IN JANUARY 1969, JAN PALACH, a twenty-one-year-old philosophy student, drove to a main square in Prague, doused his body with gasoline, and set himself ablaze. Before that, he had put aside his coat with a message in it demanding an end to Communist repression in Czechoslovakia. It promised more such suicides unless the government lifted state censorship. The manifesto was signed “Torch No. 1.” Jan Palach’s suicide stunned his nation. Black flags hung from windows, and close to a million people flocked to his funeral. In the next months, more Czech youth followed Palach’s grim example and became torches for freedom.

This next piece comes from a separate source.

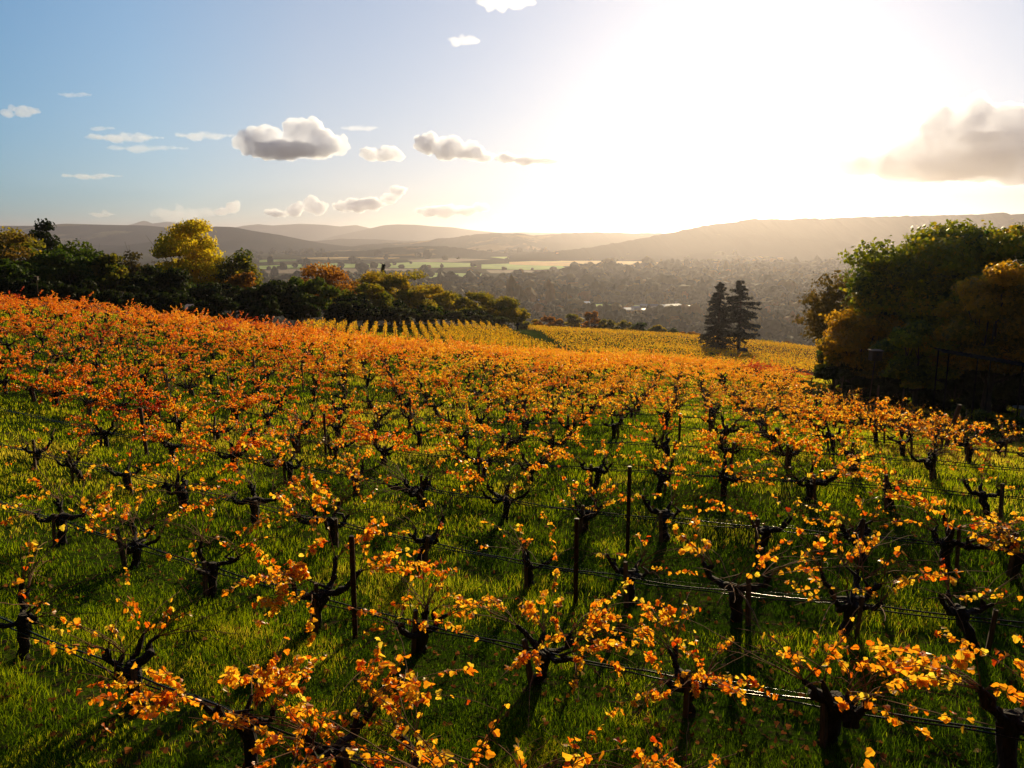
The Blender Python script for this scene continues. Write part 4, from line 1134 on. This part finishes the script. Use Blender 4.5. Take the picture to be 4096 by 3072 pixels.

Before his self-immolation, Jan Palach was an ordinary, well-educated citizen of an increasingly technological society. Having recovered from World War II, the West shifted from a manufacturing economy based on heavy industry to a service economy that depended on technical knowledge in such fields as engineering, health care, and finance. This new service economy has been labeled “postindustrial.” To staff it, institutions of higher education sprang up at a dizzying rate and attracted more students than ever before. Young men like Jan Palach—along with women, minorities, and many other activists in the 1960s and 1970s—far from being satisfied with their rising status, struck out against war and cold war, inequality and repression, and even against technology itself. From Czechoslovakia to the United States and around the world, protesters warned that postindustrial nations in general and the superpowers in particular were becoming technological and political monsters. Before long, countries in both the Soviet and U.S. blocs were on the verge of political revolution.

CHAPTER FOCUS How did technological, economic, and social change contribute to increased activism, and what were the political results of that activism?

The challenges posed by young reformers came at a bad time for the superpowers and other leading European states. An agonizing war in Vietnam weakened the United States, and China confronted the Soviet Union on its borders. In a dramatic turn of events, the oil-producing states of the Middle East reduced the export of oil to the leading Western nations in the 1970s, bringing on a recession. Despite their wealth and military might, the superpowers could not guarantee that they would emerge victorious in this age of increasingly global competition. As the USSR experienced decay in a climate of postindustrial innovation across the West, a reform-minded leader—Mikhail Gorbachev—initiated new policies of economic and political freedom. It was too late: in 1989, the Soviet bloc collapsed, an event brought about in part by countless acts of protest, not least of them the individual heroism of Jan Palach and his fellow human torches.